>> begin

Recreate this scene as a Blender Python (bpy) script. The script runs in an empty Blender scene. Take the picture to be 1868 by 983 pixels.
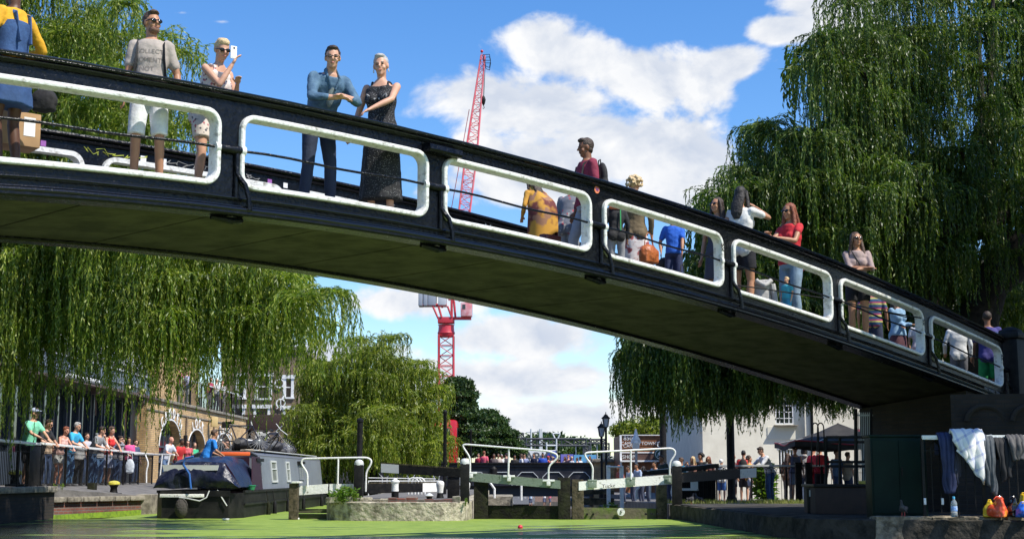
import bpy, bmesh, math, random
import numpy as np
from mathutils import Vector, Matrix, noise
from mathutils.bvhtree import BVHTree

sc = bpy.context.scene
C = sc.collection
R = math.radians
rnd = random.Random(7)

# ------------------------------------------------------------------ camera
FP, PX, PY, HOR, CH = 2600.0, 934.0, 491.5, 868.0, 1.0
TH = math.atan((HOR - PY) / FP)
cam_d = bpy.data.cameras.new('camera'); cam = bpy.data.objects.new('camera', cam_d); C.objects.link(cam)
cam_d.sensor_width = 36.0; cam_d.lens = FP / 1868 * 36.0
cam_d.clip_start = 0.1; cam_d.clip_end = 5000
cam.location = (0, 0, CH); cam.rotation_euler = (R(90) + TH, 0, 0)
sc.camera = cam

# ------------------------------------------------------------------ exposure
sc.view_settings.view_transform = 'Standard'
sc.view_settings.look = 'None'
sc.view_settings.exposure = 0.38
sc.view_settings.gamma = 1.0
sc.view_settings.use_curve_mapping = False

# ------------------------------------------------------------------ sun
SUN_EL, SUN_AZ = R(54), R(-32)          # azimuth measured from +X towards +Y
sd = Vector((math.cos(SUN_AZ) * math.cos(SUN_EL), math.sin(SUN_AZ) * math.cos(SUN_EL), math.sin(SUN_EL)))
sun_d = bpy.data.lights.new('sun', 'SUN'); sun_d.energy = 5.0; sun_d.angle = R(0.53); sun_d.color = (1.0, 0.95, 0.86)
sun = bpy.data.objects.new('sun', sun_d); C.objects.link(sun)
sun.rotation_euler = sd.to_track_quat('Z', 'Y').to_euler(); sun.location = (30, -20, 40)

def ray(px, py):
    return Vector(((px - PX) / FP, math.cos(TH) - math.sin(TH) * (PY - py) / FP, math.sin(TH) + math.cos(TH) * (PY - py) / FP))
def at(px, py, Y):
    r = ray(px, py); return Vector((0, 0, CH)) + r * (Y / r.y)
def atz(px, py, z):
    r = ray(px, py); return Vector((0, 0, CH)) + r * ((z - CH) / r.z)
def xat(px, Y, py=HOR):
    return at(px, py, Y).x

# ------------------------------------------------------------------ world: Nishita sky with cumulus
world = bpy.data.worlds.new('World'); sc.world = world; world.use_nodes = True
wt = world.node_tree; wt.nodes.clear()
class NT:
    def __init__(s, t): s.t = t
    def n(s, ty, **kw):
        nd = s.t.nodes.new(ty)
        for k, v in kw.items():
            if k.startswith('i_'):
                nd.inputs[k[2:].replace('_', ' ')].default_value = v
            elif k == 'ins':
                for i, val in v.items(): nd.inputs[i].default_value = val
            else: setattr(nd, k, v)
        return nd
    def l(s, a, b): s.t.links.new(a, b)
    def m(s, op, a, b=None, c=None, clamp=False):
        nd = s.t.nodes.new('ShaderNodeMath'); nd.operation = op; nd.use_clamp = clamp
        for i, v in enumerate((a, b, c)):
            if v is None: continue
            if isinstance(v, (int, float)): nd.inputs[i].default_value = v
            else: s.t.links.new(v, nd.inputs[i])
        return nd.outputs[0]
    def mapr(s, v, a, b, c=0, d=1, smooth=False):
        nd = s.t.nodes.new('ShaderNodeMapRange'); nd.clamp = True
        if smooth: nd.interpolation_type = 'SMOOTHSTEP'
        s.t.links.new(v, nd.inputs[0])
        for i, x in zip((1, 2, 3, 4), (a, b, c, d)): nd.inputs[i].default_value = x
        return nd.outputs[0]
    def mix(s, f, a, b):
        nd = s.t.nodes.new('ShaderNodeMix'); nd.data_type = 'RGBA'
        for i, v in ((0, f), (6, a), (7, b)):
            if isinstance(v, (int, float)): nd.inputs[i].default_value = v
            elif isinstance(v, tuple): nd.inputs[i].default_value = (*v[:3], 1)
            else: s.t.links.new(v, nd.inputs[i])
        return nd.outputs[2]
W = NT(wt)
sky = W.n('ShaderNodeTexSky', sky_type='NISHITA', sun_disc=False, sun_elevation=SUN_EL, sun_rotation=R(90) - SUN_AZ)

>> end

Retype each line of the listing above word for word. Exclude the pictures.

• [Final result]
Recreate this scene as a Blender Python (bpy) script. The script runs in an empty Blender scene. Take the picture to be 1868 by 983 pixels.
import bpy, bmesh, math, random
import numpy as np
from mathutils import Vector, Matrix, noise
from mathutils.bvhtree import BVHTree

sc = bpy.context.scene
C = sc.collection
R = math.radians
rnd = random.Random(7)

# ------------------------------------------------------------------ camera
FP, PX, PY, HOR, CH = 2600.0, 934.0, 491.5, 868.0, 1.0
TH = math.atan((HOR - PY) / FP)
cam_d = bpy.data.cameras.new('camera'); cam = bpy.data.objects.new('camera', cam_d); C.objects.link(cam)
cam_d.sensor_width = 36.0; cam_d.lens = FP / 1868 * 36.0
cam_d.clip_start = 0.1; cam_d.clip_end = 5000
cam.location = (0, 0, CH); cam.rotation_euler = (R(90) + TH, 0, 0)
sc.camera = cam

# ------------------------------------------------------------------ exposure
sc.view_settings.view_transform = 'Standard'
sc.view_settings.look = 'None'
sc.view_settings.exposure = 0.38
sc.view_settings.gamma = 1.0
sc.view_settings.use_curve_mapping = False

# ------------------------------------------------------------------ sun
SUN_EL, SUN_AZ = R(54), R(-32)          # azimuth measured from +X towards +Y
sd = Vector((math.cos(SUN_AZ) * math.cos(SUN_EL), math.sin(SUN_AZ) * math.cos(SUN_EL), math.sin(SUN_EL)))
sun_d = bpy.data.lights.new('sun', 'SUN'); sun_d.energy = 5.0; sun_d.angle = R(0.53); sun_d.color = (1.0, 0.95, 0.86)
sun = bpy.data.objects.new('sun', sun_d); C.objects.link(sun)
sun.rotation_euler = sd.to_track_quat('Z', 'Y').to_euler(); sun.location = (30, -20, 40)

def ray(px, py):
    return Vector(((px - PX) / FP, math.cos(TH) - math.sin(TH) * (PY - py) / FP, math.sin(TH) + math.cos(TH) * (PY - py) / FP))
def at(px, py, Y):
    r = ray(px, py); return Vector((0, 0, CH)) + r * (Y / r.y)
def atz(px, py, z):
    r = ray(px, py); return Vector((0, 0, CH)) + r * ((z - CH) / r.z)
def xat(px, Y, py=HOR):
    return at(px, py, Y).x

# ------------------------------------------------------------------ world: Nishita sky with cumulus
world = bpy.data.worlds.new('World'); sc.world = world; world.use_nodes = True
wt = world.node_tree; wt.nodes.clear()
class NT:
    def __init__(s, t): s.t = t
    def n(s, ty, **kw):
        nd = s.t.nodes.new(ty)
        for k, v in kw.items():
            if k.startswith('i_'):
                nd.inputs[k[2:].replace('_', ' ')].default_value = v
            elif k == 'ins':
                for i, val in v.items(): nd.inputs[i].default_value = val
            else: setattr(nd, k, v)
        return nd
    def l(s, a, b): s.t.links.new(a, b)
    def m(s, op, a, b=None, c=None, clamp=False):
        nd = s.t.nodes.new('ShaderNodeMath'); nd.operation = op; nd.use_clamp = clamp
        for i, v in enumerate((a, b, c)):
            if v is None: continue
            if isinstance(v, (int, float)): nd.inputs[i].default_value = v
            else: s.t.links.new(v, nd.inputs[i])
        return nd.outputs[0]
    def mapr(s, v, a, b, c=0, d=1, smooth=False):
        nd = s.t.nodes.new('ShaderNodeMapRange'); nd.clamp = True
        if smooth: nd.interpolation_type = 'SMOOTHSTEP'
        s.t.links.new(v, nd.inputs[0])
        for i, x in zip((1, 2, 3, 4), (a, b, c, d)): nd.inputs[i].default_value = x
        return nd.outputs[0]
    def mix(s, f, a, b):
        nd = s.t.nodes.new('ShaderNodeMix'); nd.data_type = 'RGBA'
        for i, v in ((0, f), (6, a), (7, b)):
            if isinstance(v, (int, float)): nd.inputs[i].default_value = v
            elif isinstance(v, tuple): nd.inputs[i].default_value = (*v[:3], 1)
            else: s.t.links.new(v, nd.inputs[i])
        return nd.outputs[2]
W = NT(wt)
sky = W.n('ShaderNodeTexSky', sky_type='NISHITA', sun_disc=False, sun_elevation=SUN_EL, sun_rotation=R(90) - SUN_AZ)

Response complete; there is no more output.